A investigadora afirma que seus seguidores se formaram ao longo de nove anos que antecederam o ingresso na corporação, quando compartilhava sua admiração pela segurança pública. Declara também que as postagens relacionadas a sua atuação foram devido ao “orgulho e satisfação profissional”.
A Secretaria de Segurança Pública de SP declara, em nota, que todas as denúncias sobre uso inadequado das redes são apuradas, inclusive a citada na reportagem.
Para a socióloga e pesquisadora do Nev (Núcleo de Estudos da Violência) Giane Silvestre os perfis são um reflexo da lógica militarizada de se fazer segurança pública, vendendo a ideia de que sua eficácia é baseada somente no enfrentamento, deixando de lado políticas preventivas.
“Talvez essa coisa bélica, essa coisa mais instrumentalizada seja um recurso usado para se legitimar enquanto operadoras de segurança pública dentro dessa ideia de que segurança pública tem que ser uma coisa militarizada”, diz.

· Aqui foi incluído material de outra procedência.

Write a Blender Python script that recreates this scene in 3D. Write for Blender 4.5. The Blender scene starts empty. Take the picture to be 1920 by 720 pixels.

Para uniformizar o comportamento dos policiais civis nas redes sociais, o Conselho Nacional de Chefes de Polícia está criando um código de ética nacional e uma resolução exclusiva que fixará limites para o que podem ou não publicar.
À reportagem, a presidente do conselho, delegada Nadine Anflor, disse que “não tem como não ser feito” uma regulamentação que determine diretrizes nacionais, uma vez que todos os estados apresentaram problemas.